Act Three — we are now supposed to be in Sachs’s workshop — is the same only the scenery has moved round so that we see a bewildering array of metalwork, as if Sachs were in charge of a factory. While he sings the concluding passage of his ‘Wahn’ monologue, the most profound and moving passage in the whole score, Walther wakes up from his brief sleep and stretches and does all he can to draw attention away from Sachs’s remarkably elaborate reflection. Holten makes sure that at any moment there is lots going on, most of it his invention. Perhaps the most startling of his improvements is to change the ending, so that instead of Walther and Eva looking forward to their marriage, she is suddenly struck with horror to find herself oppressed by a male hegemony, and rushes horrified from the scene.

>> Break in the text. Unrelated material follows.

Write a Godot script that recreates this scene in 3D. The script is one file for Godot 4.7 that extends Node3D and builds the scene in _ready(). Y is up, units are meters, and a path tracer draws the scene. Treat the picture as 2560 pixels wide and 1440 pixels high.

There is a good cast, and the orchestra is superb as always. But Antonio Pappano’s conducting is strange. In the podcast on the Royal Opera’s website he explains the structure of the Overture with brilliant insight, yet the actual performance of it never achieved lift-off, sounding as if he was so in love with the innumerable delightful details that it seemed to alternate between bombast and stagnation. And though his tempi were moderate (the performance ended 15 minutes early) they often dragged.

Pappano was, as always, most attentive to and supportive of his singers, though he and Bryn Terfel didn’t always agree on tempi; but Terfel’s Sachs was a great account, though necessarily less moving than in Cardiff, where he had Richard Jones’s ideal production — one that was taken over by ENO and resulted, two years ago, in performances which this doesn’t begin to compare with. Gwyn Hughes Jones’s Walther, dressed from a charity shop, was strongly and intelligently sung, but he was presented as a slob. Stephen Milling was the only serious disappointment as Pogner, that moving role for which a sturdy bass is required. Johannes Martin Kränzle was a reasonable Beckmesser, but shed no light on that intriguing character. Of the women Hanna Hipp made a fine, bossy Magdalene, while Rachel Willis-Sorensen as Eva moved rapidly from schoolgirl to hausfrau, and her lovely singing of the opening of the Quintet was ruined by the scenery starting to move again. But that’s what it was all like.

If it is broadcast, it may come across as a decent performance, but to see it is a disaster.